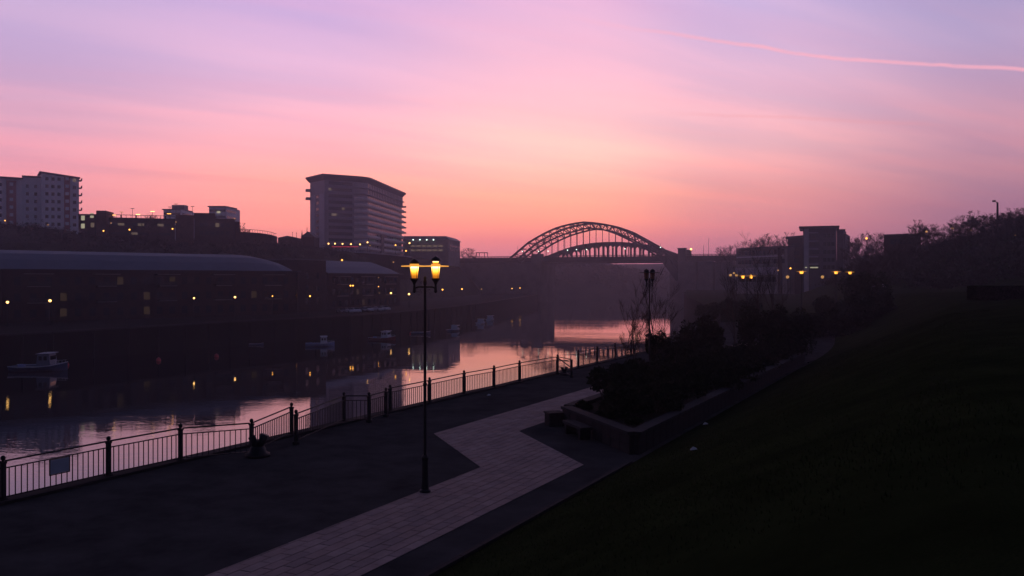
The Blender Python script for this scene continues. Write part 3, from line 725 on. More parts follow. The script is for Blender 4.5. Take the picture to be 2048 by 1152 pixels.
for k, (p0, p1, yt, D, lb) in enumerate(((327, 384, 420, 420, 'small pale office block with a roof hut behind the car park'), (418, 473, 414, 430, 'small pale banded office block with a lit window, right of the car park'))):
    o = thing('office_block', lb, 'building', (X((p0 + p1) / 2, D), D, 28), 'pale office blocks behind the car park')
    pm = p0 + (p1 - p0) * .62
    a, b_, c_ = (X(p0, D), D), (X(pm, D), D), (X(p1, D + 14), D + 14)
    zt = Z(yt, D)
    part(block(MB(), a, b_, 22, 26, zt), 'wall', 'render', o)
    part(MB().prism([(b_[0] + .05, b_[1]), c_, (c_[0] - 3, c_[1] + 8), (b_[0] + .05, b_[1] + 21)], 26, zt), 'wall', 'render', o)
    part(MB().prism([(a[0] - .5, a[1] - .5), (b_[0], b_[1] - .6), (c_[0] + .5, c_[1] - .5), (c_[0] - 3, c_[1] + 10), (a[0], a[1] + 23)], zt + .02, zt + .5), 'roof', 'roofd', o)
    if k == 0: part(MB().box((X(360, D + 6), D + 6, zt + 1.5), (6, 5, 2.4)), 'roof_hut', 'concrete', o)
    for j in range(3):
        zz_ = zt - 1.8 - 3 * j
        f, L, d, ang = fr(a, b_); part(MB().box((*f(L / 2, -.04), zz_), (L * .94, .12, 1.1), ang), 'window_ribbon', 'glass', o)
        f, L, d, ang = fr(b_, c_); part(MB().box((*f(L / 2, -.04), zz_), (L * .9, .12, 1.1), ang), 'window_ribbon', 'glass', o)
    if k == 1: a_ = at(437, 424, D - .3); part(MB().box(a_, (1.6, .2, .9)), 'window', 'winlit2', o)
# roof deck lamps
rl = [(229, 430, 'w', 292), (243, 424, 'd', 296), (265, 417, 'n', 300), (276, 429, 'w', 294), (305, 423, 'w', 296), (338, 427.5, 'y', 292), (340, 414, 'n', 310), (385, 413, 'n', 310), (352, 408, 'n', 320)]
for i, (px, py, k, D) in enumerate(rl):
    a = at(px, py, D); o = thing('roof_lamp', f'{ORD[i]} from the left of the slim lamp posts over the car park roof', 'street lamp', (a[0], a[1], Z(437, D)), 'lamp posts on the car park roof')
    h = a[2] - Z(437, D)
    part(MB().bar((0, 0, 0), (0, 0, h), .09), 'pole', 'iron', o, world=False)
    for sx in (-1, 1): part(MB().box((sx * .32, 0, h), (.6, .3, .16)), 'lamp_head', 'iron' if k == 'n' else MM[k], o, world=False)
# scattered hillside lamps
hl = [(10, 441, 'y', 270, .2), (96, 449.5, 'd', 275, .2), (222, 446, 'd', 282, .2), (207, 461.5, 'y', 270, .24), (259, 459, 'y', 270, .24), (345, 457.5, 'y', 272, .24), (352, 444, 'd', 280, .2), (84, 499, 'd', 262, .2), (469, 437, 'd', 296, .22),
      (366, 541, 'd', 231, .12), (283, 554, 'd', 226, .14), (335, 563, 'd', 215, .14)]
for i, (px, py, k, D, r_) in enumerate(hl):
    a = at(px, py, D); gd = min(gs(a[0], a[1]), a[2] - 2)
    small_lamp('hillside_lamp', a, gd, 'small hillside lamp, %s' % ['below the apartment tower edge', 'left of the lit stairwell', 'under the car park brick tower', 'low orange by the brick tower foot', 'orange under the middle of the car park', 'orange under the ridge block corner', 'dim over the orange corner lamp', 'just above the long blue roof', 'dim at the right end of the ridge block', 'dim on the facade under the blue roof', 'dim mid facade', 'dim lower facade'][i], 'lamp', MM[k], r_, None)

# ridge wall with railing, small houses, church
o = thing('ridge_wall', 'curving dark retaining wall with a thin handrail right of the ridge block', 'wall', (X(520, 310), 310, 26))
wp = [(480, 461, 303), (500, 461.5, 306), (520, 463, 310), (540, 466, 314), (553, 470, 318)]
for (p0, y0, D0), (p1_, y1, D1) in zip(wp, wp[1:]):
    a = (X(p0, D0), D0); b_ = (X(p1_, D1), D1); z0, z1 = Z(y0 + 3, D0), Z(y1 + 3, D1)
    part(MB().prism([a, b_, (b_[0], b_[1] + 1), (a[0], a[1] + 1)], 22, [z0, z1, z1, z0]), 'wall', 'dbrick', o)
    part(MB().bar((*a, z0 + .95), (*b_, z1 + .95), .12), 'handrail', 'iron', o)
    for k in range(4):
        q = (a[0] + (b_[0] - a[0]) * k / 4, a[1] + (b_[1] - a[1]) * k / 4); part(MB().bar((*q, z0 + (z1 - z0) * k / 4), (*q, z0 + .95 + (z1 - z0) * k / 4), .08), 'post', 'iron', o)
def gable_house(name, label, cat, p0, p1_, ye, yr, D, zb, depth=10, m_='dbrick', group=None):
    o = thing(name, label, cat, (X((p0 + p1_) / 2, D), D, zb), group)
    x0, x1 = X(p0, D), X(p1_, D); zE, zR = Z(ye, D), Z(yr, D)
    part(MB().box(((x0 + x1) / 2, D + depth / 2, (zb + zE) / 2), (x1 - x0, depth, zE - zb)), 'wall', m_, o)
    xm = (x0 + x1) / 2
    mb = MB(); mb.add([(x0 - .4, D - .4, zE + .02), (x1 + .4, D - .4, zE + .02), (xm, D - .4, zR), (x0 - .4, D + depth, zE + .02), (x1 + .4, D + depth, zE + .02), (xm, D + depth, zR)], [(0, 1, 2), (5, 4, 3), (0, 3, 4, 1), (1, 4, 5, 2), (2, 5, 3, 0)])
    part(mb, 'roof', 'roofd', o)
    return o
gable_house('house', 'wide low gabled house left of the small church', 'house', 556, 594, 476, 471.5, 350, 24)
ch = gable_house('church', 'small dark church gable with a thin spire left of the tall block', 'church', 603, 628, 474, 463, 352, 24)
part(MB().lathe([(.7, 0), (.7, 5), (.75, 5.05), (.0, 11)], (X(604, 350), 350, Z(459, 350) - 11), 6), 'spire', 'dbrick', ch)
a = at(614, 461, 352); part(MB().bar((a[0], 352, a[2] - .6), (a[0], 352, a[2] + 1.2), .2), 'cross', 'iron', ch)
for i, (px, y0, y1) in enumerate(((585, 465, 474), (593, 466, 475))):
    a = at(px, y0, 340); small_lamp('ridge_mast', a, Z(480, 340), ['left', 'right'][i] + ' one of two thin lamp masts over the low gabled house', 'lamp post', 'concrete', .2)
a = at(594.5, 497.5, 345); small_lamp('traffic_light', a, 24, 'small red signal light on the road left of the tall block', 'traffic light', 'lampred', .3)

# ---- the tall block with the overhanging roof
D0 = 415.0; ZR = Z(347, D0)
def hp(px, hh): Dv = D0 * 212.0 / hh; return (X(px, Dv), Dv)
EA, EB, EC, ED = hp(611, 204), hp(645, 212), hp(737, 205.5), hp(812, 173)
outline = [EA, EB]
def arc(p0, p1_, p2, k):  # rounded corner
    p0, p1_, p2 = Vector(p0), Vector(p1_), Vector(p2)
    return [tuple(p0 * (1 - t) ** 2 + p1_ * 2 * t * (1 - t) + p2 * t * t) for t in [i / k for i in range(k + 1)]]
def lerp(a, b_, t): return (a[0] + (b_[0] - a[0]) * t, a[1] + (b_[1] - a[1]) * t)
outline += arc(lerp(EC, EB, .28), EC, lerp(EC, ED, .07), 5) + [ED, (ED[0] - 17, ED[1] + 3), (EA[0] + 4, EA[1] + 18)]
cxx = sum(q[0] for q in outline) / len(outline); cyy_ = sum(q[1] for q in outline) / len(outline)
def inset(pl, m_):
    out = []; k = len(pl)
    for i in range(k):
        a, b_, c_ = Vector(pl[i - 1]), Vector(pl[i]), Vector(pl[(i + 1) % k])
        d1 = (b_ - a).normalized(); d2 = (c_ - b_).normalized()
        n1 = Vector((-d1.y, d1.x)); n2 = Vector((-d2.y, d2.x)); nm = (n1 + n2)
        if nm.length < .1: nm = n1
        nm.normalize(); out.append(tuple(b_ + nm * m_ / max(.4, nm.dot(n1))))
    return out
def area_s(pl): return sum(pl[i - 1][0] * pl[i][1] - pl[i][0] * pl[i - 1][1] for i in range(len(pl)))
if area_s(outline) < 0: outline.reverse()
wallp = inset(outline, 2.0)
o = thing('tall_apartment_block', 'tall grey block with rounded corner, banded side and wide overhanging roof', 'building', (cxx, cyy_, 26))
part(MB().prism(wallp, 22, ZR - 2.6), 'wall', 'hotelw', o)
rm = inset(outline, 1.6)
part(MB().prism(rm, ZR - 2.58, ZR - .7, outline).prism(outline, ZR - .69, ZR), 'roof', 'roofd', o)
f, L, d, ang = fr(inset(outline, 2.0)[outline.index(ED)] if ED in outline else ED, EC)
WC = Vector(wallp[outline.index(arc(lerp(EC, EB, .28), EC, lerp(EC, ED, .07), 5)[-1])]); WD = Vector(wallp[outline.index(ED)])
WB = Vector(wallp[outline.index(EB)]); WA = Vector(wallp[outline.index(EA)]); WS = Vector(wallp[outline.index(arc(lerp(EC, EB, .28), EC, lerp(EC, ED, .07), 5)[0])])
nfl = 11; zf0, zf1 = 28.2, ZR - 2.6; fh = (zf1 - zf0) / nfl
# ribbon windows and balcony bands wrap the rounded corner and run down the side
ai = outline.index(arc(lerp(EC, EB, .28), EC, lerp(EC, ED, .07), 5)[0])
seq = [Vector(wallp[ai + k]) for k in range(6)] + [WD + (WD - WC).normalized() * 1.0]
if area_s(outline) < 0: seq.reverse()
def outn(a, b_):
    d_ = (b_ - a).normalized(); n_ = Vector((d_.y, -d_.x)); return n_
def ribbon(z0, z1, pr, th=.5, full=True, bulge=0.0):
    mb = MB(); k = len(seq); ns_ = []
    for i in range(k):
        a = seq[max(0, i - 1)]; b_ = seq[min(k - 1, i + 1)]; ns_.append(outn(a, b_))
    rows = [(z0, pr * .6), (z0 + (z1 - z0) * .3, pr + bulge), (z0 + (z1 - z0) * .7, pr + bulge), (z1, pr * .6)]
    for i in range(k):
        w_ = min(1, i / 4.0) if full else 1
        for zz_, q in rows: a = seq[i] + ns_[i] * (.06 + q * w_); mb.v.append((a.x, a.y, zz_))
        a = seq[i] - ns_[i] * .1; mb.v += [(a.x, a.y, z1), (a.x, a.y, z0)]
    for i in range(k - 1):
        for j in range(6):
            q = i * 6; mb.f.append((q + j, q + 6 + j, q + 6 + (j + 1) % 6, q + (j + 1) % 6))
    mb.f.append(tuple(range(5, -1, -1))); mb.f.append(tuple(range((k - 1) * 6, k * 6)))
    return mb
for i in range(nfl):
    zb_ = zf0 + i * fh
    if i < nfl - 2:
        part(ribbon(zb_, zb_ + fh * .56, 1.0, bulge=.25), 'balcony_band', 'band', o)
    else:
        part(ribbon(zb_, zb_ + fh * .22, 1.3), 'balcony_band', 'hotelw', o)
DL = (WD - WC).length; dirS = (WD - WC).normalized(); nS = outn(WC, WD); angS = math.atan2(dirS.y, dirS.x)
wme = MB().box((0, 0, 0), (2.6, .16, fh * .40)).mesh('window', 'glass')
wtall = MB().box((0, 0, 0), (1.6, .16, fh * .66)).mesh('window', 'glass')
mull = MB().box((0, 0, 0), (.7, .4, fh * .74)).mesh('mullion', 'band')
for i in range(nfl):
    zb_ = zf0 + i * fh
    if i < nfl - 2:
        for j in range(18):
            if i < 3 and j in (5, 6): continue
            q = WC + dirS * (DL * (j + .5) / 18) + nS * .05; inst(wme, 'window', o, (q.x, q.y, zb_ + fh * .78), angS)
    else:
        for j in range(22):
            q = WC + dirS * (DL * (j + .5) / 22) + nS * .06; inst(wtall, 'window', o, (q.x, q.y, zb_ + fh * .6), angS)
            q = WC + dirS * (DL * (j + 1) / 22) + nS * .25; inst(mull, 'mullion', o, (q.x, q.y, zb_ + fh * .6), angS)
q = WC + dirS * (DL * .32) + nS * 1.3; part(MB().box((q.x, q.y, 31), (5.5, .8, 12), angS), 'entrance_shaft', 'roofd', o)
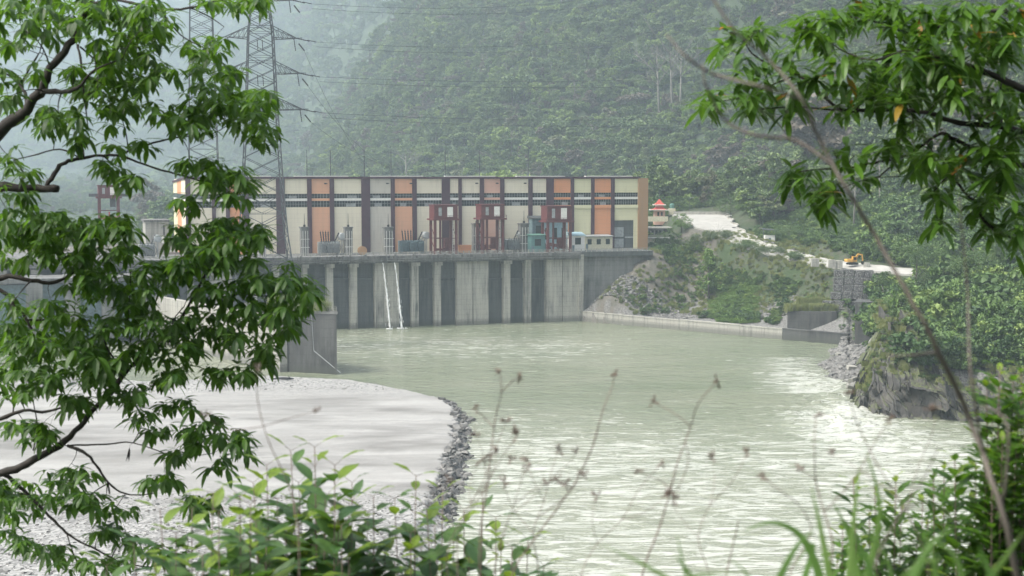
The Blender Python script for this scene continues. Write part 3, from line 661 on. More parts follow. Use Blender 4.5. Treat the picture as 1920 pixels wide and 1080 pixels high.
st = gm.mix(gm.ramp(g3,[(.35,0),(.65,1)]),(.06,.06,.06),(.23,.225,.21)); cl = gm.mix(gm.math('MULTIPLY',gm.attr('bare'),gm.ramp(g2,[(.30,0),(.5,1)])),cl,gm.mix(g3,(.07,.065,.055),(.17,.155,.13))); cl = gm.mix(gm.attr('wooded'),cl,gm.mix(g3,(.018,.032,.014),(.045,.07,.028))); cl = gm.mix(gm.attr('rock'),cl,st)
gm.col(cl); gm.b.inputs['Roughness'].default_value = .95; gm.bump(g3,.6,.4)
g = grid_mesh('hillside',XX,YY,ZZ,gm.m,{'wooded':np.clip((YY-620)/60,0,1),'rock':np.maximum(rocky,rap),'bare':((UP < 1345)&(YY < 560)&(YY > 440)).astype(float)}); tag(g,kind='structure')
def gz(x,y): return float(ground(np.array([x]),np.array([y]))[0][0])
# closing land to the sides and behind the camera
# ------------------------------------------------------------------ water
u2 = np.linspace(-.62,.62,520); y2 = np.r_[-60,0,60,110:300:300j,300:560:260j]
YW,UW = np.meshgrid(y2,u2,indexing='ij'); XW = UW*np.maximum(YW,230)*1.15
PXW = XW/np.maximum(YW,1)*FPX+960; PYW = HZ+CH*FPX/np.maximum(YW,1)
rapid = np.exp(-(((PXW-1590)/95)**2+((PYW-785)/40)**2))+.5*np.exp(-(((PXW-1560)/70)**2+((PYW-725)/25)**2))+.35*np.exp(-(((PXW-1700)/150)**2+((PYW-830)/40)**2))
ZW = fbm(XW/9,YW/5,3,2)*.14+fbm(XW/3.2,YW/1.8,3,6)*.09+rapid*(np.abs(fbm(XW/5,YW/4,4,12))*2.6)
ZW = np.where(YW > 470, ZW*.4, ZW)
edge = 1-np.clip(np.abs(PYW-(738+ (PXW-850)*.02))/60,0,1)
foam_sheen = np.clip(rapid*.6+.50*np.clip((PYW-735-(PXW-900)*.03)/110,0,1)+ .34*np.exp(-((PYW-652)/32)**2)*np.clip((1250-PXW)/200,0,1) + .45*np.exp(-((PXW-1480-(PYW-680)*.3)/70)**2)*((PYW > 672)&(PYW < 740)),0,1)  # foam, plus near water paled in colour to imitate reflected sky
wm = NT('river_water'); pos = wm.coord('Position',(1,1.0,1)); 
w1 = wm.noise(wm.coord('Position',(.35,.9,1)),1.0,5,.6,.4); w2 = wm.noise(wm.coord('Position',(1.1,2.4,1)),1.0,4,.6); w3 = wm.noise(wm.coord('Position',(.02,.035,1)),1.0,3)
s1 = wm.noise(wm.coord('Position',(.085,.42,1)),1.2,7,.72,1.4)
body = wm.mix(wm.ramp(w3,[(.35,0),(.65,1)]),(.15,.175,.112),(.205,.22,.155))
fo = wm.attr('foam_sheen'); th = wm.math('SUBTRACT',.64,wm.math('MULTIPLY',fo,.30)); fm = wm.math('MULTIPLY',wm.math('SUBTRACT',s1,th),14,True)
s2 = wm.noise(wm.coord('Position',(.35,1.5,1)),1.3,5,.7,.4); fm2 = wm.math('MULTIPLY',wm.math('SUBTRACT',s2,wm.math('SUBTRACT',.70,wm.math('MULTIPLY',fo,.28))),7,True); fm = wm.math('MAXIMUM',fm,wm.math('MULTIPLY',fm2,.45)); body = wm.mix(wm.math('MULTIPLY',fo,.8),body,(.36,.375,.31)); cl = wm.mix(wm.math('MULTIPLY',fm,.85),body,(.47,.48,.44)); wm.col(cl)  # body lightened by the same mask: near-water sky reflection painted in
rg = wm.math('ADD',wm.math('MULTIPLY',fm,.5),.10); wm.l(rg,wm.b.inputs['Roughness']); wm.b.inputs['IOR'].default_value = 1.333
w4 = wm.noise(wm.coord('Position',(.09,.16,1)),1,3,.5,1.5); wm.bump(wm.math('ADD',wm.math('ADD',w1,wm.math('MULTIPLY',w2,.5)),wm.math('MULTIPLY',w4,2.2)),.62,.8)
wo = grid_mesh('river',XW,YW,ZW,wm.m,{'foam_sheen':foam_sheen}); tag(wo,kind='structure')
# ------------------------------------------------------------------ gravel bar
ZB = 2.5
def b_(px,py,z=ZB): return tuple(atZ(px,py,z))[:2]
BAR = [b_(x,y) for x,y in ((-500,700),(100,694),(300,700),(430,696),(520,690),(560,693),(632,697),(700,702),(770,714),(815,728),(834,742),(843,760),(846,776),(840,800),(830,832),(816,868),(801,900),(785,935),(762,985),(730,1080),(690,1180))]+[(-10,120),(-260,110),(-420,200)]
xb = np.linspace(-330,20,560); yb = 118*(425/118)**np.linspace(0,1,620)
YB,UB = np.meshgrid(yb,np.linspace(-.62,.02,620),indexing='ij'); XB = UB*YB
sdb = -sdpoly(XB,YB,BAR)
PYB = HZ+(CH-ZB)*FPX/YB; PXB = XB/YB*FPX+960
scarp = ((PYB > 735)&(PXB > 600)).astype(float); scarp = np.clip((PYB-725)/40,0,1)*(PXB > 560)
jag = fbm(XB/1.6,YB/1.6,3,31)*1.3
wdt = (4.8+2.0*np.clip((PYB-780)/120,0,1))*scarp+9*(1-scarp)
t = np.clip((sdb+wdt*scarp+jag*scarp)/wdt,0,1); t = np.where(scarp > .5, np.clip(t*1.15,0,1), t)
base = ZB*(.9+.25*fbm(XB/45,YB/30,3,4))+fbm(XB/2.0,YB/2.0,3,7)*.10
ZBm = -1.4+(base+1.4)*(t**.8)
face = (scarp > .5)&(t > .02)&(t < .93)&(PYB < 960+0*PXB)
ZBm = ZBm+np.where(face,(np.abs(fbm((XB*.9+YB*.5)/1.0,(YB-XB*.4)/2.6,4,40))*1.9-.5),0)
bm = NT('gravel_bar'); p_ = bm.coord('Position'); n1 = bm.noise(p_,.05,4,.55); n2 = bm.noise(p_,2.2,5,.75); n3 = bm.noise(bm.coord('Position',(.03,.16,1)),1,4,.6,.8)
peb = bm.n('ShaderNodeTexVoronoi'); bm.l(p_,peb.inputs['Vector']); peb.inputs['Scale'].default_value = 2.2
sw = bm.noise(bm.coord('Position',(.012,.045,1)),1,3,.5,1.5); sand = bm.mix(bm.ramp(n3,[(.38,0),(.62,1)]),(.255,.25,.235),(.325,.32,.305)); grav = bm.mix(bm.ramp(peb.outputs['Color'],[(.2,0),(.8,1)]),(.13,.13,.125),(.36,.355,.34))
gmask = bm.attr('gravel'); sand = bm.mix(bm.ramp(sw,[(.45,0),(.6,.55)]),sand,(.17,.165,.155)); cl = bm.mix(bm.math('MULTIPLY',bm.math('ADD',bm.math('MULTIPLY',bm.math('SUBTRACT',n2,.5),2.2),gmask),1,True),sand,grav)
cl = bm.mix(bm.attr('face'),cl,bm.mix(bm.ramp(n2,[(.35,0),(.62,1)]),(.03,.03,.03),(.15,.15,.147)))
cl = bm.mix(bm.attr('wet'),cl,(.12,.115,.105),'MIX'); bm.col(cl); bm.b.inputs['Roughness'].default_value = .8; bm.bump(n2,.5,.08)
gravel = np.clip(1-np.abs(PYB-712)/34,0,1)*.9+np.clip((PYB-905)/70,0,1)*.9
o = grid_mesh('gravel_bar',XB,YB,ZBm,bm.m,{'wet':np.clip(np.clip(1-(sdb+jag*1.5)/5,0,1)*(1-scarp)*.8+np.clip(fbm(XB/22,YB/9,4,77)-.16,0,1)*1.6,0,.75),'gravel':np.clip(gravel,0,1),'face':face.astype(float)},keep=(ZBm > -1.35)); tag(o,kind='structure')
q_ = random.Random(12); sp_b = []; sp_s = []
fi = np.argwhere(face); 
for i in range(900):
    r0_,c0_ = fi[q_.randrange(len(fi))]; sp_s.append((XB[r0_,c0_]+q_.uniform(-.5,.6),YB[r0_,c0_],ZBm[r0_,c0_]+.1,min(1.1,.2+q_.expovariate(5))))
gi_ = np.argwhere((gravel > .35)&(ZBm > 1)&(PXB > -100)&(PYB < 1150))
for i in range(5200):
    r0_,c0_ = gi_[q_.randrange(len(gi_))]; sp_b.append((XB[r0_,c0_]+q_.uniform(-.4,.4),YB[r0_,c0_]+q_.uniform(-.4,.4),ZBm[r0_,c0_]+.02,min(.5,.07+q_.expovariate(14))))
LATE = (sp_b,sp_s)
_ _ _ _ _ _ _
• _Stated task_: Tally the lines that hold the string "scene" and state the total, nothing more.

• _Task answer_: 2